NAAA has submitted comments to the American National
Standards Institute’s (ANSI) Unmanned Aircraft Systems Standardization
Collaborative (UASSC) roadmap that outlines the future of voluntary industry
standards in the UAV industry.
In September 2017, ANSI launched the UASSC to coordinate and
accelerate the development of the standards needed to facilitate the safe
integration of UAS into the national airspace system. The UASSC was not
chartered to write standards, but to review areas where standardization is
needed.
The Standardization
Roadmap for Unmanned Aircraft Systems, Version 1.0 has
identified 57 gaps in the areas of: airworthiness, flight operations, personnel
training, qualifications and certification. A “gap” means no published standard
or specification exists that covers the particular issue in question. Of the 57
identified gaps, 34 gaps have been identified as high priority, 20 as medium
priority, and 3 as low priority.
NAAA commented
that it strongly agrees with the roadmaps assessment that gaps exist in the
communication, treatment efficacy, operational safety, equipment reliability
and airspace integration of unmanned aircraft used for aerial application compared
to their manned counterparts and that extensive research and development should
be required to prove their safe use.

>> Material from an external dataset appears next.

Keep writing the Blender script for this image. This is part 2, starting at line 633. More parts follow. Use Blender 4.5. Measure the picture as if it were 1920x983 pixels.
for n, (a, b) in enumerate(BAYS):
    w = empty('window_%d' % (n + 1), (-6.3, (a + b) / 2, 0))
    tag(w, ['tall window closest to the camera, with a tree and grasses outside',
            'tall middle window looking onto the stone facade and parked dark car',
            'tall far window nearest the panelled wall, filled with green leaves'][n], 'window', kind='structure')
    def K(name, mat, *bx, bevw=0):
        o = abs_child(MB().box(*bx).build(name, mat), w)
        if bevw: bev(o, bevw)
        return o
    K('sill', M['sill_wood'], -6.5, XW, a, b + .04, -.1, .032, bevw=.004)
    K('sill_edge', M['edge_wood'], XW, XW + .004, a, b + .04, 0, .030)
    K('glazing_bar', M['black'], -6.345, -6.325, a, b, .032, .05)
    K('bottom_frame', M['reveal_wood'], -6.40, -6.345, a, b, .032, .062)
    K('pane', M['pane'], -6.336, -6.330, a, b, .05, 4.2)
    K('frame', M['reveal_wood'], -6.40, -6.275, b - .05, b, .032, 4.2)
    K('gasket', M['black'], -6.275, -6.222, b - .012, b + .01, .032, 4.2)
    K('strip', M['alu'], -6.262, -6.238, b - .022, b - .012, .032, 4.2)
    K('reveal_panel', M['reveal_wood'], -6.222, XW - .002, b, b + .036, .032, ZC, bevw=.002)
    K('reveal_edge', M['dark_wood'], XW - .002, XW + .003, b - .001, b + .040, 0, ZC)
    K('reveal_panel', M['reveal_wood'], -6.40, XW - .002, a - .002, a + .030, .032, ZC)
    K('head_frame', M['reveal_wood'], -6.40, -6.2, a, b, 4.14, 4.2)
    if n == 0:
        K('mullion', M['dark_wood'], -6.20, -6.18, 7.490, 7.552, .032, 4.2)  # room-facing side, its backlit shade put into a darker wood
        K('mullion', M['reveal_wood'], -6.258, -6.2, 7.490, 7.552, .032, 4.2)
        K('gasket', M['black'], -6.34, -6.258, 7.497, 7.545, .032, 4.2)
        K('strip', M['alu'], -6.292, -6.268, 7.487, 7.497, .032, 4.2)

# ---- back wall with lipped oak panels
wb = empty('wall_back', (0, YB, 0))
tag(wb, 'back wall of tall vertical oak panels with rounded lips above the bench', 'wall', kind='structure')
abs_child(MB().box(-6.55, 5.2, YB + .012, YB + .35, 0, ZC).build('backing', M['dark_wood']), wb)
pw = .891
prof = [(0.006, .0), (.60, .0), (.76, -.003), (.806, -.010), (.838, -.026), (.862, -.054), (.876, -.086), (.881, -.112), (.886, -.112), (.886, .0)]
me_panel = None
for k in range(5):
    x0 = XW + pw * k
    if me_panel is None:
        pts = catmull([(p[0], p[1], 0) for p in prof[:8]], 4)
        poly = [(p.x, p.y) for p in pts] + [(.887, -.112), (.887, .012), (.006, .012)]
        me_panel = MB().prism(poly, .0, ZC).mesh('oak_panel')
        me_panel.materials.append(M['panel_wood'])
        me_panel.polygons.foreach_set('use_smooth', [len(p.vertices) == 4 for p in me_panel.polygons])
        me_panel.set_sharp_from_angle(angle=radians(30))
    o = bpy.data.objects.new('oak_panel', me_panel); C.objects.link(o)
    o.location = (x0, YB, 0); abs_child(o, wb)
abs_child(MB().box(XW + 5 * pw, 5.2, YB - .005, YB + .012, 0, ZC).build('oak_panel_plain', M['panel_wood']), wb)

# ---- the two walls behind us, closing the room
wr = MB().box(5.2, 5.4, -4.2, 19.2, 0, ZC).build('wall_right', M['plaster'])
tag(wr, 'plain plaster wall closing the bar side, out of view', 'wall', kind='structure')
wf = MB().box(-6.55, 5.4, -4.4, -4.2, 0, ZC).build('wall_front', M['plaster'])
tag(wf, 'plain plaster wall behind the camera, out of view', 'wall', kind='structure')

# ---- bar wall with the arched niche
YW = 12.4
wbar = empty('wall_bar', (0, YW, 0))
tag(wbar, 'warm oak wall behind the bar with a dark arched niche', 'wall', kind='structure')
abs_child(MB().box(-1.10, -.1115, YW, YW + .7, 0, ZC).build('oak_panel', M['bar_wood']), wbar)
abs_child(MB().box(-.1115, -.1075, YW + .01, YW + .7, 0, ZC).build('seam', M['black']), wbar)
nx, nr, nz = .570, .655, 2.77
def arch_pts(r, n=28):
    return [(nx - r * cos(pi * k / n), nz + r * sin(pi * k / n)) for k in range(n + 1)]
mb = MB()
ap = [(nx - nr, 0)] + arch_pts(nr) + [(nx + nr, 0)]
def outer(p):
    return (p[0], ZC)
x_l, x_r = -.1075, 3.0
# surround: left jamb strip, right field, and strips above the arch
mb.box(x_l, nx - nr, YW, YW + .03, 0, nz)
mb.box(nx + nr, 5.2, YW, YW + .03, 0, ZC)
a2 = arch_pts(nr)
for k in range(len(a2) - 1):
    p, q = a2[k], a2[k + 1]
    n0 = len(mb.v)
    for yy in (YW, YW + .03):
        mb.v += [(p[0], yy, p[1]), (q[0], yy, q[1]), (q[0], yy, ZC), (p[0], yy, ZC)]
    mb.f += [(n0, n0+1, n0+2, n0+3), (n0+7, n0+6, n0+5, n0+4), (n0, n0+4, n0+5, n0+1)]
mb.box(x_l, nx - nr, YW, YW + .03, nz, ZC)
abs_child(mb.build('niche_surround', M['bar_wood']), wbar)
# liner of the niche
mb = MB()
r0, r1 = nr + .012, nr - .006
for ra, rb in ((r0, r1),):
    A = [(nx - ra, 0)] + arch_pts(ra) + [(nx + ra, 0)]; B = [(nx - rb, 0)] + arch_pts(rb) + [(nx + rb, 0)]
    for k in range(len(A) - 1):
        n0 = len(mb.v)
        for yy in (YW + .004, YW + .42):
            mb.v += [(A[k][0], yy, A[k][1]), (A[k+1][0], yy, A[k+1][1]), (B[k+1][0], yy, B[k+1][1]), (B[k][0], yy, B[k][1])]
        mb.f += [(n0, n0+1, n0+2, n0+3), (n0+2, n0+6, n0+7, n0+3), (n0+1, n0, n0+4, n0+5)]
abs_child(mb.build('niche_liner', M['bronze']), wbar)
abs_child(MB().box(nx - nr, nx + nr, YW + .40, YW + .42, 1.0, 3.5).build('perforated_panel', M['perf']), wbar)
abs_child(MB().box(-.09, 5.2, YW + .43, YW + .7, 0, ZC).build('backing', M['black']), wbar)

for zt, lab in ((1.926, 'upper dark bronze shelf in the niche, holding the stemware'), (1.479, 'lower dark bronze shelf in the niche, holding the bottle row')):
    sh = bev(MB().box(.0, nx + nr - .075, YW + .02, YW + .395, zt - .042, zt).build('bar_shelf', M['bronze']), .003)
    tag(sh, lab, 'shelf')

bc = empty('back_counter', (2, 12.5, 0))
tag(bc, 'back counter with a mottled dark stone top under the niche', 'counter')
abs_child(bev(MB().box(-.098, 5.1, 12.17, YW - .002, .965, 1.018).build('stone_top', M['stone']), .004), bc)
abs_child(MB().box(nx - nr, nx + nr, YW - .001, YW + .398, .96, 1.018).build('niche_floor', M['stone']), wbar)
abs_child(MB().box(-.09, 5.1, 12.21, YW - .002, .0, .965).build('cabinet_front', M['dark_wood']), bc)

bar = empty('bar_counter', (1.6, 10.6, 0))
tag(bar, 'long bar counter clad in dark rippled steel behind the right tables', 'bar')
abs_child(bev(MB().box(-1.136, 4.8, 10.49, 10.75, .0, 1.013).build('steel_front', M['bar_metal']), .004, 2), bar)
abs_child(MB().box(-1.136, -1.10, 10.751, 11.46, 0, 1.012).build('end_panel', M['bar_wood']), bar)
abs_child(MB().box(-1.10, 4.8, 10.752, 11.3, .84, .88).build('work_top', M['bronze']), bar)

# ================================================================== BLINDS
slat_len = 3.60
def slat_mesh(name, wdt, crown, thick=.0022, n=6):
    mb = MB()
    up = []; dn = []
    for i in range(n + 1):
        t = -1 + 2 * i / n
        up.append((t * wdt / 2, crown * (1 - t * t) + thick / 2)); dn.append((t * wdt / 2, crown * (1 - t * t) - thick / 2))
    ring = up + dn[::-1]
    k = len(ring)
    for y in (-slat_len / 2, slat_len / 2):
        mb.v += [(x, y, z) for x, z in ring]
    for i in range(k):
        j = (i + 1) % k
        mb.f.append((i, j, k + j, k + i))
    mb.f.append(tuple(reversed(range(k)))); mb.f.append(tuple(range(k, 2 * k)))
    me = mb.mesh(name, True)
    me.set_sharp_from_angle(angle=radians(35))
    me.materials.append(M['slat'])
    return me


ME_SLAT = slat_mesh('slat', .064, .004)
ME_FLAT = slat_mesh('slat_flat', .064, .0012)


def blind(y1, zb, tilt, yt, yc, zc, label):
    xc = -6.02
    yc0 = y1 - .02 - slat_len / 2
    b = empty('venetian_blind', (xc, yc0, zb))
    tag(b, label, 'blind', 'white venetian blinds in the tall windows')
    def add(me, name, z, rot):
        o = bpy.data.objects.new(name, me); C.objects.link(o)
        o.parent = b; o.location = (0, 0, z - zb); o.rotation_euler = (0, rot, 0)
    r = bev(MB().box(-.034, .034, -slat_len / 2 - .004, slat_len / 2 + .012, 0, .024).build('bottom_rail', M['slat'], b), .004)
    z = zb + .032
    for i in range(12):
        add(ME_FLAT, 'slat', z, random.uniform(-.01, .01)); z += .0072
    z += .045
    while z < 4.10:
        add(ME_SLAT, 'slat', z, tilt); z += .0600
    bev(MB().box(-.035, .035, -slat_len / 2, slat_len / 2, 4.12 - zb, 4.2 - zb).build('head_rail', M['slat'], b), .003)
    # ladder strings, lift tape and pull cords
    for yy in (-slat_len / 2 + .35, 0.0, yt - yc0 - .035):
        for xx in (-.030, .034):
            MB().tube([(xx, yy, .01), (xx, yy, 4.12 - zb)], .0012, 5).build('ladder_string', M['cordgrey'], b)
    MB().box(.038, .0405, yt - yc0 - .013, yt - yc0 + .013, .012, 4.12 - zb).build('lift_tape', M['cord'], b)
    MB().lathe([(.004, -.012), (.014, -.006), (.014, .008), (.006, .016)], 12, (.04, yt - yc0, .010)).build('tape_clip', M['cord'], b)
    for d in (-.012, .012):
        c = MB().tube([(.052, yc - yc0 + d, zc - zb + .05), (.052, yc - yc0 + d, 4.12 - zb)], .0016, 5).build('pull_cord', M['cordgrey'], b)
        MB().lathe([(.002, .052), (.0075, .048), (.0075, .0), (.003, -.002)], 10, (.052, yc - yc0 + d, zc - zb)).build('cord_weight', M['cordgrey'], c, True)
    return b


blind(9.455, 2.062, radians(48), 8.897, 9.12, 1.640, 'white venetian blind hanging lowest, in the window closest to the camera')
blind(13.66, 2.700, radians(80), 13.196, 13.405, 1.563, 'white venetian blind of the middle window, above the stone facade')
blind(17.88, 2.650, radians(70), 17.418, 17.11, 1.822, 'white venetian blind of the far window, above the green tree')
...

Efficacy, drift potential, and ability to
comply with the aerial application requirements on EPA pesticide labels are key
areas UAVs need to comply with before certification for pesticide application
use.
Additionally, NAAA strongly agreed that more research and
development is needed to develop detect and avoid systems and that it should be
a high priority for the aviation industry, if not the highest priority. NAAA
made sure ANSI and the UASSC was aware of the Colorado Ag Aviation Association
conducted a study on the visibility of UAVs at low levels and only one of five
manned aircraft were able to positively identify UAS. NAAA believes detect and
avoid systems should be standard on all unmanned aircraft, requiring unmanned
aircraft to land autonomously when a manned aircraft is detected close by due
to UAV’s limited visibility and the already high cockpit workload of aerial
applicators.
NAAA disagreed with the roadmap’s assessment that as UAVs
scale down, existing avionics such as ADS-B will become too large and
burdensome to be properly installed on UAVs. As UAV technology progresses, so
will the technology of these avionics. As it currently stands, uAvionics
manufactures the “ping1090” a 20-gram ADS-B transceiver. The world’s largest
UAV manufacturer, DJI, is considering equipping all of its UAVs with ADS-B out.
Founded in 1918, ANSI serves as the administrator and
coordinator of the United States private-sector voluntary standardization
system. ANSI oversees the creation, promulgation and use of thousands of norms
and guidelines that directly impact businesses in nearly every sector. ANSI is
also actively engaged in accreditation by assessing the competence of
organizations determining conformance to standards.